> Stated goal
Check every line of the entries for "Write", and copy the lines that hold it.

> Raw data

==*==

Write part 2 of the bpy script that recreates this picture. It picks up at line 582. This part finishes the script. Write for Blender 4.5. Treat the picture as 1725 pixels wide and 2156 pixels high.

==*==

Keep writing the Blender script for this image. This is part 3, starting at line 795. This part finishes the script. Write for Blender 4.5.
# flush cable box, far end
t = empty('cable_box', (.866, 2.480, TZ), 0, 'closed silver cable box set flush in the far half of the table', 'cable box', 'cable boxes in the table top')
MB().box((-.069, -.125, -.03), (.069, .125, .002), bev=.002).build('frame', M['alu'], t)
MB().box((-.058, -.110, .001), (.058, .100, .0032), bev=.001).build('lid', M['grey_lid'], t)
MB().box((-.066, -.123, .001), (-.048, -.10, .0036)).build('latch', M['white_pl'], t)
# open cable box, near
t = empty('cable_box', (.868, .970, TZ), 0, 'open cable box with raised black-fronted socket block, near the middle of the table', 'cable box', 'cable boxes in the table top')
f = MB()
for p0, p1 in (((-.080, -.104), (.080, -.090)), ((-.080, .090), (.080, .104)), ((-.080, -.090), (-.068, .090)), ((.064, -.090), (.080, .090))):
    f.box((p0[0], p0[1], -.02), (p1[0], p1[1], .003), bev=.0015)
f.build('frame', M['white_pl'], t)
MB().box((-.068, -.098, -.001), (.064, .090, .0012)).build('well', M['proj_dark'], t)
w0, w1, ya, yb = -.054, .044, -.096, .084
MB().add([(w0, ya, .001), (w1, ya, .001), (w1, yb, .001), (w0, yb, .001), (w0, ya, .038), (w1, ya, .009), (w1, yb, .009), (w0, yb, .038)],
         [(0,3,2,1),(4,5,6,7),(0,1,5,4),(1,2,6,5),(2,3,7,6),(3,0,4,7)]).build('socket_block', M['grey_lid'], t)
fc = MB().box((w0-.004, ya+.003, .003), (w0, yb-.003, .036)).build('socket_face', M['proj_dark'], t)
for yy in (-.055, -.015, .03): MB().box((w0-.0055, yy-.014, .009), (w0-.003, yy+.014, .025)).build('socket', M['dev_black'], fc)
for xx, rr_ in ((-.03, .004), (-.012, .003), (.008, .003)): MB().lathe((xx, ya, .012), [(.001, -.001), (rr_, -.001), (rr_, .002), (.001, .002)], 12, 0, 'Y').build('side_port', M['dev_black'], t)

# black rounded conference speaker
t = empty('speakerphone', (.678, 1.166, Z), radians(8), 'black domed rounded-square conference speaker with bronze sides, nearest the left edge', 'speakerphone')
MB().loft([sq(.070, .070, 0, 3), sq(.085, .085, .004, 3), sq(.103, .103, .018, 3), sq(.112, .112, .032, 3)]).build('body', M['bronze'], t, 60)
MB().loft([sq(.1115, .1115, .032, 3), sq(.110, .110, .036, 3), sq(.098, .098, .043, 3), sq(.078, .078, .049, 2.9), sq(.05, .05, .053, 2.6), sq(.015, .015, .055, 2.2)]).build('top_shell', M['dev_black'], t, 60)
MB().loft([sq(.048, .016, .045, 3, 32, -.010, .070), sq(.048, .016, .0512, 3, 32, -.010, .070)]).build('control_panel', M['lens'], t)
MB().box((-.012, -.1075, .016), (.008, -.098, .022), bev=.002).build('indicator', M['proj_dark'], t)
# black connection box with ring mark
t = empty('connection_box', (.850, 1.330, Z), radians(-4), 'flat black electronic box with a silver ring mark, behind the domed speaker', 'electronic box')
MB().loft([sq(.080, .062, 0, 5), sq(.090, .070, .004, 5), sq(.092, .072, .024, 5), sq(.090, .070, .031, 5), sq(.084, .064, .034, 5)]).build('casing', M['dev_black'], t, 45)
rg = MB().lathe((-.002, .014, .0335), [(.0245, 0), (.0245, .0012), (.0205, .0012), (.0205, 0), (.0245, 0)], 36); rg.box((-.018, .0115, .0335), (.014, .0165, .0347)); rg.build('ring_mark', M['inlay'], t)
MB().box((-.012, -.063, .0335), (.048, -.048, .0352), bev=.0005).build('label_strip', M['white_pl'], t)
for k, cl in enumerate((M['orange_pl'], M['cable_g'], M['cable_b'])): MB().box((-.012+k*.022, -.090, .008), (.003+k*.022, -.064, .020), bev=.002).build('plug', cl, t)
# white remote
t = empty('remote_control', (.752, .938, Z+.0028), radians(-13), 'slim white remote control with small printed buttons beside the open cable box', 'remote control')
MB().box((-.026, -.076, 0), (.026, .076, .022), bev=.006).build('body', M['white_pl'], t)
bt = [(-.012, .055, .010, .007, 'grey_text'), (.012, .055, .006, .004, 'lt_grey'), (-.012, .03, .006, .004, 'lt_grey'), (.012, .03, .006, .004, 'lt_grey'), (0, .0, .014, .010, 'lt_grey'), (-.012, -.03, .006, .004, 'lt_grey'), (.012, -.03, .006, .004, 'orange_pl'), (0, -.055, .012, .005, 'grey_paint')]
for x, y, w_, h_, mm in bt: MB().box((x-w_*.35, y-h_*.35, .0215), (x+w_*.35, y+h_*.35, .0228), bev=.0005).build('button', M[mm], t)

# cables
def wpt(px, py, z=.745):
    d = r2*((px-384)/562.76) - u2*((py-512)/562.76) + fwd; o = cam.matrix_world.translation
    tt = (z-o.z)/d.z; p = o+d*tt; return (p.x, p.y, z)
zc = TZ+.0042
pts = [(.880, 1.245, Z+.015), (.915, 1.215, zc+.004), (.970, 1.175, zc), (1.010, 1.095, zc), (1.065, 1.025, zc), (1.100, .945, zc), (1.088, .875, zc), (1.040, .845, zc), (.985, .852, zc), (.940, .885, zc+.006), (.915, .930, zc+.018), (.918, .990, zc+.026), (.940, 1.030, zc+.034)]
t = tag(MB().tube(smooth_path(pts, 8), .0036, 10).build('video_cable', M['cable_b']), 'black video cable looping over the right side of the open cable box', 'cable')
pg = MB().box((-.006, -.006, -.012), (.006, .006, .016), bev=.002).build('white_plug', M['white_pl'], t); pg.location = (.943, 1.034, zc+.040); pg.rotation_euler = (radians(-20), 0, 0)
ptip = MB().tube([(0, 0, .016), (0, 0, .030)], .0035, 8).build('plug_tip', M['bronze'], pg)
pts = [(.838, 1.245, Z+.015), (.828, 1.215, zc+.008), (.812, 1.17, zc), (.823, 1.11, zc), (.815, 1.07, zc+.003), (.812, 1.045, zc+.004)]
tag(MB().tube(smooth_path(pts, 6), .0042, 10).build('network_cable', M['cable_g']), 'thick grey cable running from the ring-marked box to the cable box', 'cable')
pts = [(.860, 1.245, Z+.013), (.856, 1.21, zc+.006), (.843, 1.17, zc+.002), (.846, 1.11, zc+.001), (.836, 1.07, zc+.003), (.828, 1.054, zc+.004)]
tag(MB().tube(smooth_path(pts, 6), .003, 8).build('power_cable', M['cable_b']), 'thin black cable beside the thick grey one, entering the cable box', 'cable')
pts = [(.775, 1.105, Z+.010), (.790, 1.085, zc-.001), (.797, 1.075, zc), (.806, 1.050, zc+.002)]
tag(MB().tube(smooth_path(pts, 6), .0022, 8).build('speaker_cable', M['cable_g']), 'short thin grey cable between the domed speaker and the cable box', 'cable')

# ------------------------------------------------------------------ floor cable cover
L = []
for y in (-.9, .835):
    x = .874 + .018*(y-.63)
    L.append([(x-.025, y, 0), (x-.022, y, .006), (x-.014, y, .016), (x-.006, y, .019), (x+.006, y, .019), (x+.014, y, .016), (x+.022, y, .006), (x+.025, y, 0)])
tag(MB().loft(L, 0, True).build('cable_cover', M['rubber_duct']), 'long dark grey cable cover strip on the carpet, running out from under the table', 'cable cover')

==*==

> In response
Write part 2 of the bpy script that recreates this picture. It picks up at line 582. This part finishes the script. Write for Blender 4.5. Treat the picture as 1725 pixels wide and 2156 pixels high.
Keep writing the Blender script for this image. This is part 3, starting at line 795. This part finishes the script. Write for Blender 4.5.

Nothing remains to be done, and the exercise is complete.